Все эти замечания подводят нас вплотную к ответу на поставленный ранее вопрос: чем определяется характер и степень общественной значимости тех идей, которые кладутся в основу художественного произведения: «Дать истинное вдохновение художнику способно только то, что содействует общению между людьми. Возможные пределы такого общения определяются не художником, а высотой культуры, достигнутой тем общественным целым, к которому он принадлежит. Но в обществе, разделенном на классы, дело зависит еще от взаимных отношений этих классов и от того, в какой фазе своего развития находится в данное время каждый из них» («Искусство», стр. 160).
Следовательно, если для художественной обработки пригодна не всякая идея, а лишь идея, содействующая максимальному общению человеческих масс, то степень общественной значительности идей определяется классовой подоплекой творческой психики поэта.
Плеханов далеко не ограничился выработкой этих алгебраических формул, он много поработал и над заполнением этих формул конкретным арифметическим содержанием. В его произведениях разбросано не мало примеров блестящего классового анализа различных литературных течений и произведений. Вот что, например, говорит он о русской поэзии до-некрасовского периода:
«Поэзия и вся изящная литература предшествовавшей общественной эпохи была у нас преимущественно поэзией высшего дворянского сословия (курсив автора). Я говорю: „преимущественно“, так как были блестящие исключения из этого общего правила: достаточно назвать Кольцова.

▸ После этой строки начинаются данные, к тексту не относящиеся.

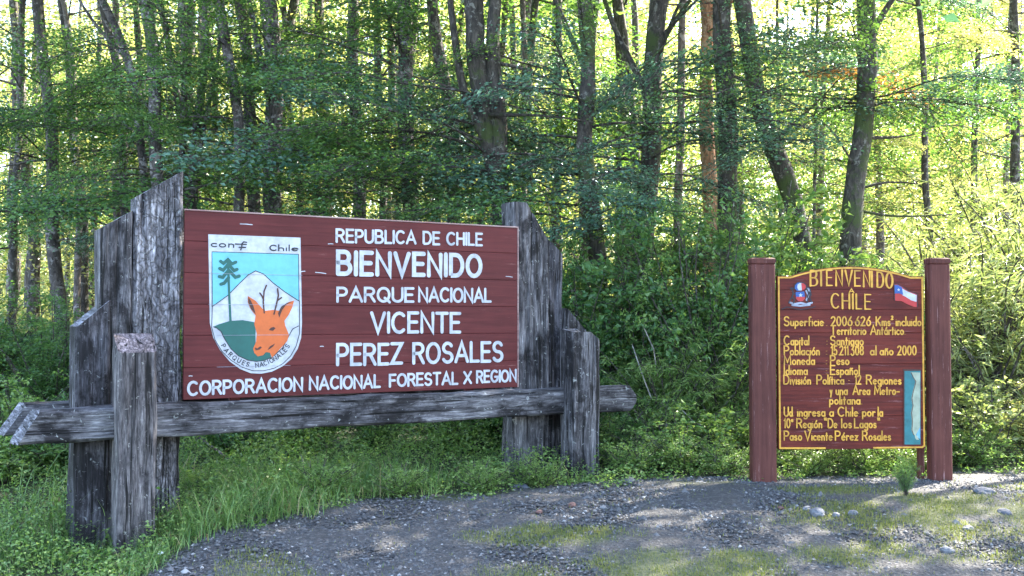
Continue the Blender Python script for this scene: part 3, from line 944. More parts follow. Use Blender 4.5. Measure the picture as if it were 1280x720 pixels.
# ------------------------------------------------------------------ the smaller country board
def country_board():
    D = 8.66
    PL = Plane((952 - 640) / 1280 * D, D, R(3))
    root = empty('country_board', (PL.o[0], PL.o[1], .24), PL.ang)
    tag(root, 'narrow maroon board with yellow lettering about Chile hung between two square maroon posts', 'information board')
    S = lambda x, y: (lambda q: (q[0], q[1] - .24))(PL.inv(x, y, 0.0))
    ul, ur = S(972, 450)[0], S(1155.5, 450)[0]
    zt, zb = S(972, 345)[1], S(972, 562)[1]
    zc = S(1062, 333)[1]
    um = (ul + ur) / 2

    def top(u):
        t = (u - ul) / (ur - ul)
        e = .10
        if t < e or t > 1 - e: return zt
        q = math.sin((t - e) / (1 - 2 * e) * PI)
        return zt + (zc - zt) * q ** .8
    v1, f1 = bevel_box(ul + .12, ul + .18, .03, .07, zb + .02, zt - .05)
    v2, f2 = bevel_box(ur - .18, ur - .12, .03, .07, zb + .02, zt - .05)
    v, f = bevel_box(ul + .01, ur - .01, .0285, .036, zb + .01, zt - .01, .001)
    panel = obj('panel', mesh_from('panel', v, f, [M['red2']]), root)
    obj('batten', mesh_from('batten', [(a, b + .007, c) for a, b, c in v1], f1, [M['red2']]), panel)
    obj('batten', mesh_from('batten', [(a, b + .007, c) for a, b, c in v2], f2, [M['red2']]), panel)
    cuts = [zb, S(1000, 520)[1], S(1000, 478)[1], S(1000, 455)[1], S(1000, 416)[1], S(1000, 387)[1], S(1000, 362)[1], None]
    rs = random.Random(2)
    for i in range(7):
        o_ = rs.uniform(-.0015, .0015)
        lo = cuts[i] + .001
        if cuts[i + 1] is not None:
            v, f = bevel_box(ul, ur, -.004 + o_, .028, lo, cuts[i + 1] - .001, .002)
            obj('plank', mesh_from('plank', v, f, [M['red2']]), panel)
        else:
            pts = [(ul, lo), (ur, lo)] + [(ur - (ur - ul) * k / 24, top(ur - (ur - ul) * k / 24)) for k in range(25)]
            plate('plank', pts, M['red2'], panel, -.028, .004)
    # yellow routed border
    inset = .013
    bd = Strokes(.014, .0022, base=.0055)
    pts = []
    for k in range(25):
        u = ul + inset + (ur - ul - 2 * inset) * k / 24
        pts.append((u, top(u) - inset))
    a = (ul + inset, zb + inset)
    b = (ur - inset, zb + inset)
    L = [(ul + inset, zb + inset + .03), *pts, (ur - inset, zb + inset + .03)]
    bd.stroke([a] + L[1:-1] + [(b[0], b[1] + .012), (b[0] - .02, b[1])] + [(S(1092, 561)[0], zb + inset * .8)])
    bd.stroke([a, (S(1031, 562)[0], zb + inset * .8)])
    bd.build('border', M['yellow'], root)
    # lettering
    ttl = Strokes(.0175, .0025, .45, base=.0058)
    t0 = [(1011, 358.5), (1022, 357), (1033, 356.2)]
    caph = (S(1011, 339)[1] - S(1011, 358)[1])
    word = 'BIENVENIDO'
    xs = [1012, 1026, 1032.5, 1044, 1055.5, 1067.5, 1078.5, 1089.5, 1095.5, 1106.5]
    ws = [10, 0, 8, 9, 10, 8, 9, 0, 9, 9.5]
    for ch, x0, w in zip(word, xs, ws):
        x0, w = x0 + w * .08, w * .84
        tt = (x0 + w / 2 - 1064) / 53
        yb = 357.2 + 1.7 * tt + 1.8 * tt * tt
        ua, ub = S(x0, yb)[0], S(x0 + w, yb)[0]
        zz = S(x0, yb)[1]
        gw = G[ch][0] or 1
        for q in G[ch][1]:
            ttl.stroke([(ua + (ub - ua) * gx / gw, zz + gy * caph) for gx, gy in q])
        ttl.build('letter', M['yellow'], root)
        ttl.v, ttl.f = [], []
    t2 = Strokes(.016, .0025, .45, base=.0058)
    t2.letters(M['yellow'], root, 'CHILE', S(1039, 386)[0], S(1088, 386)[0], S(1039, 385)[1], S(1088, 386.5)[1], S(0, 367)[1] - S(0, 386)[1], .3)
    t3 = Strokes(.008, .0025, base=.0058)
    t3.text('A', S(1061, 366)[0], S(1067, 366)[0], S(1061, 366)[1], S(1061, 366)[1], .035)
    t3.build('letter', M['yellow'], root)
    lines = [
        (407, [('Superficie', 977, 1029), ('.', 1032, 1033), ('2006.626', 1038, 1088), ('Kms²', 1094, 1116), ('incluido', 1119, 1151)]),
        (418, [('Territorio', 1037.5, 1082), ('Antártico.', 1087, 1131)]),
        (431, [('Capital', 977, 1011), (':', 1032.5, 1033.5), ('Santiago', 1037, 1079)]),
        (443.5, [('Población', 977, 1024), (':', 1032, 1033), ('15.211.308', 1038, 1079), ('al', 1087, 1095), ('año', 1099, 1116), ('2000', 1121, 1145)]),
        (455.5, [('Moneda', 977, 1018), (':', 1032, 1033), ('Peso', 1037, 1061)]),
        (468, [('Idioma', 977, 1009), (':', 1032, 1033), ('Español', 1037, 1074)]),
        (480, [('División', 976.5, 1013), ('Política', 1020, 1054.5), (':', 1060, 1061), ('12', 1068, 1076), ('Regiones', 1082, 1126)]),
        (493, [('y', 1036.5, 1040), ('una', 1044, 1059), ('Area', 1065, 1087), ('Metro-', 1092, 1124)]),
        (505, [('politana.', 1036, 1077)]),
        (520, [('Ud.', 977, 992), ('ingresa', 996, 1031), ('a', 1036, 1041.5), ('Chile', 1046.5, 1072), ('por', 1077, 1093.5), ('la', 1096.5, 1103)]),
        (534.5, [('10ª', 977, 991), ('Región', 995, 1027), ('"', 1029.5, 1032.5), ('De', 1034, 1046), ('los', 1051, 1064), ('Lagos', 1067, 1095), ('"', 1096, 1099)]),
        (550, [('Paso', 977, 1002), ('Vicente', 1005, 1040), ('Pérez', 1043, 1072), ('Rosales', 1077, 1113)]),
    ]
    cap = S(0, 396)[1] - S(0, 407.3)[1]
    for y, ws_ in lines:
        st = Strokes(.0112, .0022, .0, base=.0058)
        for w, xa, xb in ws_:
            if xa < 980: xa += 2.2
            k = 1.02
            st.text(w, S(xa + .8, y)[0], S(xb - .4, y)[0], S(xa, y)[1], S(xb, y)[1], cap * k, .2)
        st.build('lettering', M['yellow'], root, 'yellow lettering reading ' + ' '.join(w for w, _, _ in ws_))['kind'] = 'stuff'
    # flag
    Z = lambda x, y: S(965 + x / 6, 325 + y / 6)
    fl = plate('flag', [Z(*p) for p in [(912, 182), (935, 180), (975, 200), (1020, 232), (1060, 246), (1088, 258), (1086, 354), (1058, 350), (1010, 330), (970, 308), (918, 304)]], M['fred'], root, .003, .0075, 'waving flag with blue canton, white star, white and red bands')
    plate('white_band', [Z(*p) for p in [(968, 210), (1012, 236), (1050, 252), (1082, 264), (1080, 314), (1040, 302), (1000, 276), (975, 264)]], M['white'], fl, .0074, .0088)
    plate('blue_canton', [Z(*p) for p in [(916, 188), (940, 188), (972, 206), (980, 262), (950, 250), (918, 252)]], M['fblue'], fl, .0074, .0092)
    stp = []
    for k in range(10):
        rr = 12 if k % 2 == 0 else 5
        an = PI / 2 + k * PI / 5
        stp.append(Z(946 + rr * math.cos(an), 224 - rr * math.sin(an)))
    plate('star', stp, M['white'], fl, .0090, .0098)
    fo = Strokes(.006, .001, base=.0082)
    fo.stroke([Z(*p) for p in [(918, 304), (912, 182), (935, 180), (975, 200), (1020, 232), (1060, 246), (1088, 258), (1086, 354)]])
    fo.build('outline', M['black'], fl)
    # coat of arms: crested shield between two supporting animals on a ribbon
    ca = plate('coat_of_arms', [Z(*p) for p in [(176, 240), (240, 236), (246, 290), (228, 308), (210, 312), (192, 306), (178, 290)]], M['fblue'], root, .003, .0075, 'small coat of arms with plumed shield and two supporters')
    plate('shield_red', [Z(*p) for p in [(178, 276), (246, 276), (244, 292), (228, 307), (210, 311), (192, 305), (180, 292)]], M['fred'], ca, .0073, .0085)
    stp = []
    for k in range(10):
        rr = 17 if k % 2 == 0 else 7
        an = PI / 2 + k * PI / 5
        stp.append(Z(212 + rr * math.cos(an), 264 - rr * math.sin(an)))
    plate('star', stp, M['white'], ca, .0084, .0094)
    plate('plume', [Z(*p) for p in [(168, 212), (170, 190), (186, 174), (208, 168), (212, 230), (186, 232)]], M['fblue'], ca, .003, .0078)
    plate('plume', [Z(*p) for p in [(186, 206), (190, 184), (208, 172), (226, 174), (224, 228), (196, 228)]], M['white'], ca, .003, .0083)
    plate('plume', [Z(*p) for p in [(216, 174), (234, 176), (250, 190), (252, 206), (238, 224), (222, 228)]], M['fred'], ca, .003, .0088)
    sup = Strokes(.011, .001, base=.0058)
    for q in ([(174, 218), (152, 210), (140, 214), (152, 226), (158, 250), (148, 280), (134, 300), (124, 322)], [(156, 246), (172, 256)], [(150, 276), (166, 300), (160, 322)],
              [(252, 214), (270, 206), (284, 222), (288, 250), (280, 286), (294, 312)], [(262, 222), (272, 250), (262, 282)], [(276, 240), (292, 262)], [(268, 290), (262, 318)]):
        sup.stroke([Z(*p) for p in q])
    sup.build('supporters', M['black'], ca)['kind'] = 'stuff'
    rb = Strokes(.016, .001, base=.0058)
    for q in ([(130, 318), (170, 330), (212, 322), (256, 332), (298, 320)], [(150, 338), (212, 344), (280, 336)], [(256, 232), (270, 262), (258, 300)], [(270, 216), (282, 236)]):
        rb.stroke([Z(*p) for p in q])
    rb.build('ribbon', M['greypaint'], ca)
    rl = Strokes(.007, .001, base=.0075)
    rl.stroke([Z(*p) for p in [(72, 370), (110, 352), (150, 360), (212, 372), (280, 362), (320, 350)]])
    rl.stroke([Z(*p) for p in [(166, 212), (168, 188), (186, 170), (212, 164), (238, 172), (256, 190), (256, 214)]])
    rl.build('outline', M['black'], ca)
    # map
    Y_ = lambda x, y: S(965 + x / 5.54, 440 + y / 5.54)
    mp = plate('map', [Y_(*p) for p in [(915, 130), (1026, 130), (1026, 640), (915, 640)]], M['sea'], root, .003, .0075, 'tall painted map strip with pale land and teal sea')
    plate('land', [Y_(*p) for p in [(955, 140), (1022, 142), (1022, 520), (1010, 545), (992, 575), (975, 572), (962, 540), (966, 480), (960, 420), (970, 370), (962, 320), (972, 270), (985, 225), (990, 205), (976, 180), (968, 155)]], M['land'], mp, .0074, .0086)
    plate('inlet', [Y_(*p) for p in [(1022, 522), (1022, 600), (1008, 590), (998, 572), (1008, 548)]], M['lagoon'], mp, .0074, .0090)
    plate('peninsula', [Y_(*p) for p in [(985, 570), (1004, 580), (1014, 606), (998, 608), (988, 594)]], M['land'], mp, .0074, .0094)
    mo = Strokes(.006, .001, base=.0080)
    mo.stroke([Y_(*p) for p in [(960, 142), (976, 175), (994, 205), (988, 228), (976, 270), (966, 320), (974, 370), (964, 420), (970, 480), (966, 540), (978, 574)]])
    mo.stroke([Y_(*p) for p in [(908, 122), (1026, 124)]], .012)
    mo.stroke([Y_(*p) for p in [(910, 122), (911, 640)]], .008)
    mo.build('outline', M['brownear'], mp)
    # posts with a low four sided cap and a groove below it
    for xa, xb, yt, yb in ((935, 970, 322, 601), (1155.5, 1189, 322, 592)):
        ua, ub = PL.inv(xa, 400, -.06)[0], PL.inv(xb, 400, .06)[0]
        zt_ = PL.inv(xa, yt, .07)[1] - .24
        v, f = bevel_box(ua, ub, -.06, .06, -.15, zt_ - .05, .012)
        p = obj('post', mesh_from('post', v, f, [M['redpost']]), root)
        cx, cy, hw, hd = (ua + ub) / 2, .0, (ub - ua) / 2 + .001, .061
        v = [(cx + i * (hw - .006), cy + j * (hd - .006), zt_ - .052) for i, j in ((-1, -1), (1, -1), (1, 1), (-1, 1))]
        v += [(cx + i * hw, cy + j * hd, zt_ - .044) for i, j in ((-1, -1), (1, -1), (1, 1), (-1, 1))]
        v += [(cx + i * hw, cy + j * hd, zt_ - .010) for i, j in ((-1, -1), (1, -1), (1, 1), (-1, 1))]
        v += [(cx + i * (hw - .016), cy + j * (hd - .016), zt_ + .002) for i, j in ((-1, -1), (1, -1), (1, 1), (-1, 1))]
        f = [(k * 4 + i, k * 4 + (i + 1) % 4, k * 4 + 4 + (i + 1) % 4, k * 4 + 4 + i) for k in range(3) for i in range(4)] + [(3, 2, 1, 0), (12, 13, 14, 15)]
        obj('post_cap', mesh_from('post_cap', v, f, [M['redpost']]), p)
    # rear strut showing below the board by the right post
    v, f = bevel_box(ur - .03, ur + .02, .065, .11, -.1, zb + .3, .004)
    obj('strut', mesh_from('strut', v, f, [M['redpost']]), root)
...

Но эти исключения (курсив автора) всеми встречались именно как исключения, и потому подтверждали общее правило (курсив автора)» (том X, стр. 379).
Литературу некрасовского и после-некрасовского периода Плеханов, наоборот, рассматривает, как литературу, прежде всего, разночинцев, т.-е. мелко-буржуазной интеллигенции. В классовых чертах разночинца он ищет ключа к раскрытию характерных черт разночинческой литературы: «Зная, что писатель является не только выразителем (курсив автора) выдвинувшей его общественной среды, но и продуктом (курсив автора) ее; что он вносит с собой в литературу ее симпатии и антипатии, ее миросозерцание, привычки, мысли и даже язык, — мы с уверенностью можем сказать, что и в качестве художника наш разночинец должен был сохранить те же характерные черты, которые вообще свойственны ему, как разночинцу» (там же, стр. 11). Классовый характер носит не только художественное творчество, но и художественное восприятие. Дворянин до мозга костей, Тургенев, в значительной степени барин — Л. Толстой не считали Некрасова поэтом, но совершенно не таково было отношение к своему поэту молодых разночинцев: «Молодые разночинцы просто-на-просто не поняли бы человека, который вздумал бы доказывать им, что Некрасов не поэт. „Предоставьте нам судить об этом“, — сказали бы они такому человеку, и были бы совершенно правы (курсив автора) (там же, стр. 389).
Классическим образцом классового анализа искусства является плехановский разбор французской драмы и живописи XVIII го века. Вот как определяет Плеханов характер французской классической трагедии времен Людовика XIV: „Французская трагедия не имеет ничего общего со взглядами, стремлениями и неудовольствиями народной массы. Она представляет собой создание аристократии и выражает взгляды, вкусы и стремления высшего сословия“ („Искусство“, стр. 102). В другом месте Плеханов сделал несколько небезинтересных замечаний на ту же тему: „Белинский и сам чувствовал, что в пользу французской трагедии можно привести чрезвычайно много смягчающих обстоятельств. В статье о „Борисе Годунове“ он, заметив, что Пушкин очень идеализировал Пимена в его первом монологе, говорит: „Следовательно, эти прекрасные слова — ложь, но ложь которая стоит истины: так наполнена она поэзией, так обаятельно действует на ум и чувство. Сколько лжи в этом роде сказали Корнель и Расин, и однако-ж просвещеннейшая и образованнейшая нация в Европе до сих пор рукоплещет этой лжи. И не диво: в ней, в этой лжи относительно времени, места и нравов, есть истина относительно человеческого сердца, человеческой натуры“. С своей стороны мы скажем, что „ложь“ Корнеля и Расина была истиной не столько относительно человеческого сердца вообще, сколько относительно сердца тогдашней французской образованной публики (курсив мой Г.Л.)“ (том X, стр. 298).